Let’s get one thing out of the way: DLSS 4.5 isn’t a whole new generation of AI enhancements. It builds upon last year’s major update to the technology that brought a new transformer model into the upscaling pipeline. Essentially, DLSS (deep-learning super sampling) takes a frame that’s rendered at a lower resolution and massages the pixels so it appears to run at a higher resolution. This enhances performance, though the transformer model has the added benefit of a large pre-trained dataset that’s supposed to recapture the glory of the game rendered at the native resolution.
Nvidia said the new transformer model has five times the compute behind it compared to the original transformer model introduced in 2025. DLSS was already good enough; it was hard to spot a difference between native and non-native images, but we’ll take better clarity any day of the week. This could be especially important for in-game lighting effects. You can see this impact in a game like Black Myth: Wukong, which normally defaults to DLSS on PC. There are more than 250 games running DLSS 4 (though there are more available if you force DLSS 4 settings through the Nvidia app), and Nvidia promises you’ll be able to get this working on RTX 40-series GPUs as well.

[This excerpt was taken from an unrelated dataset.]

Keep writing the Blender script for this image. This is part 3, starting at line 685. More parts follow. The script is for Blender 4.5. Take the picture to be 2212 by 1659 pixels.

Intel’s XeSS 3 and AMD’s FSR Redstone upscalers both introduced a new form of multi-frame gen with their latest updates. Essentially, the GPU crafts AI-generated frames, which are then interlaced between rasterized (natively rendered) frames. This increases performance at the risk of making games feel floaty or unresponsive due to higher latency. Currently, the max frame gen on these other models is limited to 4X. Nvidia is now pushing that to 6X, and we once again have to wonder about the point of this move.
Nvidia says the updated frame generation is coming in spring this year. I try to warn gamers when we discuss frame generation that maintaining a solid playing experience means you’ll need to have between 50 and 60 fps already before enabling frame generation. This cuts down on latency and results in fewer visual glitches. So if you enable 6X frame gen on a PC that’s already pushing games hard, you won’t see the benefit unless you have a monitor that can handle a 240Hz or higher refresh rate. And if you can afford that monitor, you can probably afford a higher-end 50-series GPU. In which case, why do you even need so many fake frames?
But, hey, it’s still worth upgrading to DLSS 4.5. You can do so by switching “DLSS Override feature” to “latest” in the Nvidia app.